Crusty old Alan Simpson is on a crusade to get today's youth to care about the deficit as much as he does. It isn't easy, because the kids today are all too busy playing Mario Kart on their XBoxes and listening to Ke$ha on their Zunes and "dropping ecstasy" at their "rainbow parties" and Icing Bros and "ghostriding the whip" and cyberbullying to concern themselves with matters as grave as our national debt. But Simpson is determined to get them to care, and to prove he's "with it," he's recently done the two things today's "Millennials" love best: the Gangnam Style dance and appearing on Comedy Central's "The Daily Show."
The Gangnam dance thing was done on behalf of a transparently phony Pete Peterson-funded "youth organization" operated by old rich people, and you really don't need to see the stupid video.

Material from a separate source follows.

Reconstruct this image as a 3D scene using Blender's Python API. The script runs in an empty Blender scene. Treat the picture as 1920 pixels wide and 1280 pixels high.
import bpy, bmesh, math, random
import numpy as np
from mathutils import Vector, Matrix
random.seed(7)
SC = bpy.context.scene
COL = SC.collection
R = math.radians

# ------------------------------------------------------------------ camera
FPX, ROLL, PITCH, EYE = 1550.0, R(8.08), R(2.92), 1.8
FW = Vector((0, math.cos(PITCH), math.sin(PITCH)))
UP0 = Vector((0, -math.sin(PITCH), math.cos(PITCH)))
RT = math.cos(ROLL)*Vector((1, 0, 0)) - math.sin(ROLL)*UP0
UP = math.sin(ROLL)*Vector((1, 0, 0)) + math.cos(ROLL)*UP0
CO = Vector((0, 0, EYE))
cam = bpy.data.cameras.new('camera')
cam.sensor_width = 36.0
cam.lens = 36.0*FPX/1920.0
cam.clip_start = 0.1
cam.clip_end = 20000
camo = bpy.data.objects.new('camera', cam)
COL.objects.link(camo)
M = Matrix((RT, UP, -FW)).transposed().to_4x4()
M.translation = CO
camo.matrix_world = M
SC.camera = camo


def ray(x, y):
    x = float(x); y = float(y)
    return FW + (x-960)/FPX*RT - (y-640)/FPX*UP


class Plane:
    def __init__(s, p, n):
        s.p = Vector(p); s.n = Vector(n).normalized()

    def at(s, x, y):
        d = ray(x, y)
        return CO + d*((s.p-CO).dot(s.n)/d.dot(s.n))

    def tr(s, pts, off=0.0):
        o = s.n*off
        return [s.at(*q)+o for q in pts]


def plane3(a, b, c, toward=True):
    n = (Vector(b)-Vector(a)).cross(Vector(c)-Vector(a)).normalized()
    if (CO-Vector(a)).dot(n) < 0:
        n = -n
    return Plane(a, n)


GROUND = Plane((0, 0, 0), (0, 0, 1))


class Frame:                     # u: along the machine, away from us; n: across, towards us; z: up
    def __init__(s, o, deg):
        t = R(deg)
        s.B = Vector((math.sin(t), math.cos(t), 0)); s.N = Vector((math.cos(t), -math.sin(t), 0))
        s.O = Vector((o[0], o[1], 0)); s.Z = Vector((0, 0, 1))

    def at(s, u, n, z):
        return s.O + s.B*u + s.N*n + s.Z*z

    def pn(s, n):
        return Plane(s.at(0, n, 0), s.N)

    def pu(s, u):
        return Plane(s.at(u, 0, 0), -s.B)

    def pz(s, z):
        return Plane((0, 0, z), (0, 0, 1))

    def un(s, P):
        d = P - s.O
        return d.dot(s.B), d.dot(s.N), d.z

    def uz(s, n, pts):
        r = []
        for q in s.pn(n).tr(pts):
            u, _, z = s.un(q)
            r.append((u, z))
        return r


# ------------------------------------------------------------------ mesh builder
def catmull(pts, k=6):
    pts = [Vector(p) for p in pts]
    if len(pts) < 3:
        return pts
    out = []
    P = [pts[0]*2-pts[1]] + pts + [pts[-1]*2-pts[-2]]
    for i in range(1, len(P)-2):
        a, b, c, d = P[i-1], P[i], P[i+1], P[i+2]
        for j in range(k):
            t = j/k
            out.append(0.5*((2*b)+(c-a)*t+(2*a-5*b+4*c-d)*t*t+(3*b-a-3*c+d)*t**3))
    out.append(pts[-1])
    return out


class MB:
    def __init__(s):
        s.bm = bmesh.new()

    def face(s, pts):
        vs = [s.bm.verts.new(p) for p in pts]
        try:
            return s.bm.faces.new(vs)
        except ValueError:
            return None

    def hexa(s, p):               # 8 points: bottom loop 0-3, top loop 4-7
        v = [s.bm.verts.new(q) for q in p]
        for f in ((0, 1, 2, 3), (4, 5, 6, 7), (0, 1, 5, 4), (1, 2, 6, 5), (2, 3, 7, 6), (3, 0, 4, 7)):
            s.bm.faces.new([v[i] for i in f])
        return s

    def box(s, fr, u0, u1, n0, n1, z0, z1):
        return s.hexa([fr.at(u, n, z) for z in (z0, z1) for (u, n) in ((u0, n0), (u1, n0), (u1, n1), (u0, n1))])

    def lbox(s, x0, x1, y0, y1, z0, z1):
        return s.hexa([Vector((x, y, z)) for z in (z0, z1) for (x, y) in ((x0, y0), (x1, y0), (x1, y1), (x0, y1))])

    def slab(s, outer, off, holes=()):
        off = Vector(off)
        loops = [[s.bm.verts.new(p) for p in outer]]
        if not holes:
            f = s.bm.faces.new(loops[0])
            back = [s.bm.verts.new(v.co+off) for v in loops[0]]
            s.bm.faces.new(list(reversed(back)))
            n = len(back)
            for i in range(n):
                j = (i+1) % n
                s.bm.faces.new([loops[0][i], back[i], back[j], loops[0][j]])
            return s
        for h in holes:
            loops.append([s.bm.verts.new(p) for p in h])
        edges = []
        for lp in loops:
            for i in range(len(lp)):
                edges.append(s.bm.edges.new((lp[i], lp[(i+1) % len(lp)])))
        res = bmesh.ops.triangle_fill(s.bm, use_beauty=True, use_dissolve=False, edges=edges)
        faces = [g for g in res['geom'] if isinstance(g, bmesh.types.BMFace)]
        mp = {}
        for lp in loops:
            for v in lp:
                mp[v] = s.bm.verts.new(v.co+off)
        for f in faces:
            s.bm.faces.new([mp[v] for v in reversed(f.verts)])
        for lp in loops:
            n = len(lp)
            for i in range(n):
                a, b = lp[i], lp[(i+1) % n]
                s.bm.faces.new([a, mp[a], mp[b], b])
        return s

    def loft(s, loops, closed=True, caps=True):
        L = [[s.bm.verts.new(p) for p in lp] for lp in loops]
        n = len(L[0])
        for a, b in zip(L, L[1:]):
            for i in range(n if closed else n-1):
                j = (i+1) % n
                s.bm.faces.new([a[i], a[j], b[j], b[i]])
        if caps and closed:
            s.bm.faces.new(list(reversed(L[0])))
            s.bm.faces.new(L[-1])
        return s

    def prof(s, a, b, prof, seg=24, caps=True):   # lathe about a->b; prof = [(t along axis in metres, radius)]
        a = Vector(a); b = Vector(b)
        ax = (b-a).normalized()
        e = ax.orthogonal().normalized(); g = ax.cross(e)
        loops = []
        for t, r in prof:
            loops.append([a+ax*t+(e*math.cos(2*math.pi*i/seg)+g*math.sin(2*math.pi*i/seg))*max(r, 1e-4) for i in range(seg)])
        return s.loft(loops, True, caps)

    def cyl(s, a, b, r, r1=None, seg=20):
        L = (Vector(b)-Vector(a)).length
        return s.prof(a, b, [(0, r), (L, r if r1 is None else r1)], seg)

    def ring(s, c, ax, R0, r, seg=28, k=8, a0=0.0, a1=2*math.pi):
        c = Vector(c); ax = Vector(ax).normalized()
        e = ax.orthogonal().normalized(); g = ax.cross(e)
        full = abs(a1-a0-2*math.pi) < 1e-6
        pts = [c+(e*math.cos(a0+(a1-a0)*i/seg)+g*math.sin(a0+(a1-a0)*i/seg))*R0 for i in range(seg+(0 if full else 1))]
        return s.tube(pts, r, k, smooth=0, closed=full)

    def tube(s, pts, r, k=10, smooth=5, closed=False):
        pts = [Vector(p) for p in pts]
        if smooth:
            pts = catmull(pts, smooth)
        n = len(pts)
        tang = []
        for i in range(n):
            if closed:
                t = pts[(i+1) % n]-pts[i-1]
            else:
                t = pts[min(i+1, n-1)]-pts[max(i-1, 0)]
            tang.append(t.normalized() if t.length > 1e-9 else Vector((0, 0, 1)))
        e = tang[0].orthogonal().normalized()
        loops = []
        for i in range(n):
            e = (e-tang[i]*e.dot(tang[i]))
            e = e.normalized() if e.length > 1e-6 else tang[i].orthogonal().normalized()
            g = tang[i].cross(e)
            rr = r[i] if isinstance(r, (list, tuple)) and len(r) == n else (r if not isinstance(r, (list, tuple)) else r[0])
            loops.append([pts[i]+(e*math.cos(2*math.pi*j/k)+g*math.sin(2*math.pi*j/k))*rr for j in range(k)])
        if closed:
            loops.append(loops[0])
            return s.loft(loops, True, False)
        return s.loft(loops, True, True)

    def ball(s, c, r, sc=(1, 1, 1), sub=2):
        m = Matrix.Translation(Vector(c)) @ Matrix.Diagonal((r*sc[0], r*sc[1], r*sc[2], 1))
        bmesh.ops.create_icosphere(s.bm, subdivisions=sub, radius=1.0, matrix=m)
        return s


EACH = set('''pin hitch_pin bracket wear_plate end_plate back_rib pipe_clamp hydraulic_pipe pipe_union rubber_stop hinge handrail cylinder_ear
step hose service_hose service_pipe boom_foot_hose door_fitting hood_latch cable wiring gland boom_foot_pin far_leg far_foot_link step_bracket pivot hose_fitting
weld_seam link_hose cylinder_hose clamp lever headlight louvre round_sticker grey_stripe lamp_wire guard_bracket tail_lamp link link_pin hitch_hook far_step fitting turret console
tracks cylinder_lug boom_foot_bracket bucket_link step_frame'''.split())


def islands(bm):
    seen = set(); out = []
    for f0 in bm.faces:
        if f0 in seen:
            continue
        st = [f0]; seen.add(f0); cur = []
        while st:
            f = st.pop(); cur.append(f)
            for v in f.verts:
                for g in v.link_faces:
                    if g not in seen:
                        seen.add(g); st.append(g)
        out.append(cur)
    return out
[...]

The "Daily Show" interview aired last night, and it was depressing.
Jon Stewart was at his fawning and obsequious worst. Stewart even gave him the extended online-only interview that he does for his Most Important and Serious Guests. It's practically painful to watch.

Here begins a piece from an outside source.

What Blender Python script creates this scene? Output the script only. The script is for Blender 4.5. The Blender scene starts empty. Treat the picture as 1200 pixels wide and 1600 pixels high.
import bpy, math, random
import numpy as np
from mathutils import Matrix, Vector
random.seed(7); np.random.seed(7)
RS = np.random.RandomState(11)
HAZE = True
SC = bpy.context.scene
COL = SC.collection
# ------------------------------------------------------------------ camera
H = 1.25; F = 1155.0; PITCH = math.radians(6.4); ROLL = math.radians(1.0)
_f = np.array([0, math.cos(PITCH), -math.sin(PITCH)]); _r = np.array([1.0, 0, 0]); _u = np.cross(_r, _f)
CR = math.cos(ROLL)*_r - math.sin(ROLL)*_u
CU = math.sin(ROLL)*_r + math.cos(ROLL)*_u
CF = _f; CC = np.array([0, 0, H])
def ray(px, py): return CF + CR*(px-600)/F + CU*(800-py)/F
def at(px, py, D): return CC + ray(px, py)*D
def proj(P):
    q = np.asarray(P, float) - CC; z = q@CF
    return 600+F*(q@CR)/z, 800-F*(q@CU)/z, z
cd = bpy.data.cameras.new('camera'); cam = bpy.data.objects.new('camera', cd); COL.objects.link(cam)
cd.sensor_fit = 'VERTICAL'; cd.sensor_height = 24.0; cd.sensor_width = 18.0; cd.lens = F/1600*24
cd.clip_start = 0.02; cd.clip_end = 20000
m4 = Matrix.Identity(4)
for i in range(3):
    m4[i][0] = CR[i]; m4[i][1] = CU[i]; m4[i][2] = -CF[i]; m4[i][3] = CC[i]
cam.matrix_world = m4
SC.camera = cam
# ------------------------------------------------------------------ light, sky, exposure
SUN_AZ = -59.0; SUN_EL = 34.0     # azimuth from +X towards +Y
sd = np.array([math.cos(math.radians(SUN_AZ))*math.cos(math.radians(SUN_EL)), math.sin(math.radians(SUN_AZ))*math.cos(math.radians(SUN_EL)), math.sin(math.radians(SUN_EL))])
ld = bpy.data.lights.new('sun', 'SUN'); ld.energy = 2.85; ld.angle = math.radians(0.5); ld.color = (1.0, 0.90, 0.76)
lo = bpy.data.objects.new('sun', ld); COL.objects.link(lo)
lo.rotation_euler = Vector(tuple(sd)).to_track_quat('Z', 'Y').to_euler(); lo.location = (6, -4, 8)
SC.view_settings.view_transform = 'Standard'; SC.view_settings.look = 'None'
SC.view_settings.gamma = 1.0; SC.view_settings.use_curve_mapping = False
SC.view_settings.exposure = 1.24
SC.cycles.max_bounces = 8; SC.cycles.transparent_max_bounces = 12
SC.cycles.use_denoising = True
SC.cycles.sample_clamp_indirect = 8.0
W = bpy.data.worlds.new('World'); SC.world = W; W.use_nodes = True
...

Stewart's very first question is a mess. After a brief and mostly true account of the disaster that was the Simpson-Bowles committee, Stewart reveals that he thinks Simpson's sudden post-election omnipresence is the result of an organic growth of support for his plan and widespread reverence for his wisdom. It's actually just the most visible arm of a massive lobbying and P.R. campaign spearheaded and funded by Wall Street CEOs and crazy old Peterson. Stewart seems to think the people are running to Alan Simpson because his plan will help us avert the supposed "fiscal cliff." The problem with the "fiscal cliff" -- the reason we want to avoid it -- is that it is deficit-reducing austerity, and that would harm our struggling economy. The Simpson-Bowles Plan is, similarly, deficit-reducing austerity. (Though unlike the "sequestration" spending cuts and expiration of the Bush tax cuts that make up the "cliff," it never actually passed Congress.)
Stewart does at least challenge Simpson on raising the Social Security retirement age, an entirely regressive move that ignores the fact that the less wealthy have on average shorter lifespans than former senators (and talk show hosts), but Simpson was easily able to spin the rest of his reforms to the program that Washington is desperate to "reform," including the benefit cut euphemistically referred to as a minor "tweak" to the inflation measure. (A "tweak" that means ... less money, for old people.)

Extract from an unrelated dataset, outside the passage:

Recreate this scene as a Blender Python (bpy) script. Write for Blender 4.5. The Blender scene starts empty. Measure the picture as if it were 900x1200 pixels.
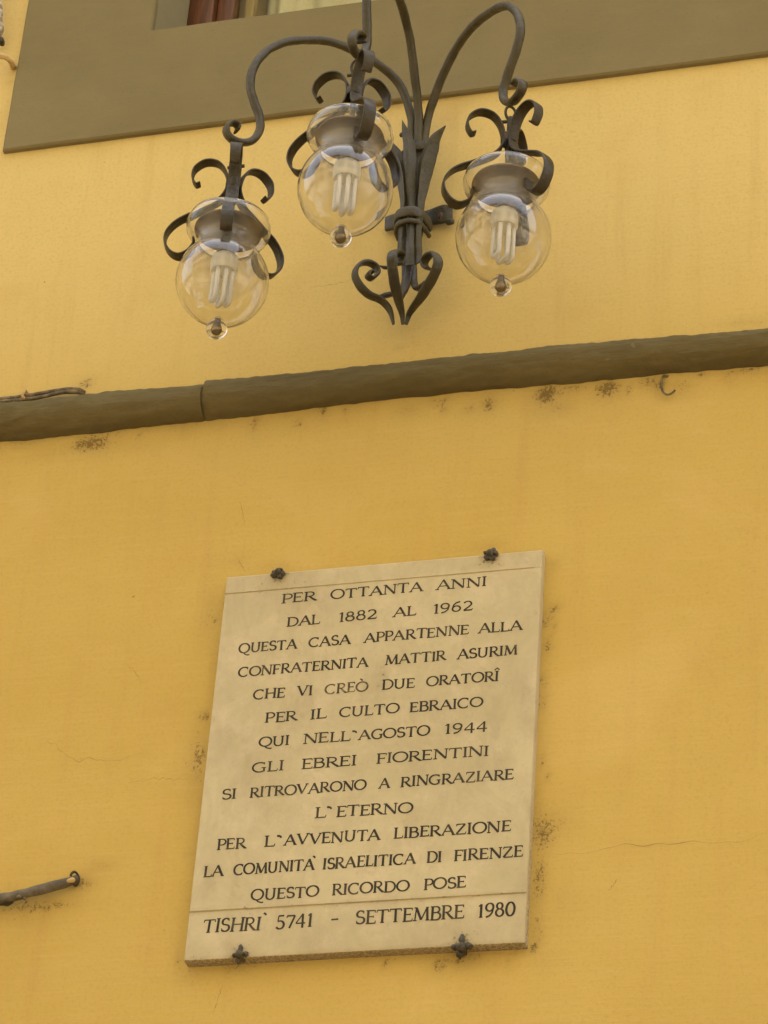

When Stewart asks, indirectly, if austerity is really better right now than stimulus, Simpson just invokes the imaginary market debt vigilantes who will destroy America in their wisdom if we attempt to rebuild our bridges and schools and things before we've gutted entitlements (and lowered the corporate tax rate, to fix the deficit). Then comes inflation! Stewart moves on.
Simpson's salty humor helps everything he says sound ever so common-sensical and he's got a gift for sounding like he's speaking important, hard truths that only he has the guts to say aloud, but his common sense and hard truths are dubious political preferences based on a conservative philosophy. He is selling a stingier America that does less for its citizens. The only thing you actually need to know about Simpson-Bowles is that no one in Washington supports it -- usually with good reason -- but it's so reverently covered that everyone constantly has to pretend they support it, and the two men who affixed their names on it.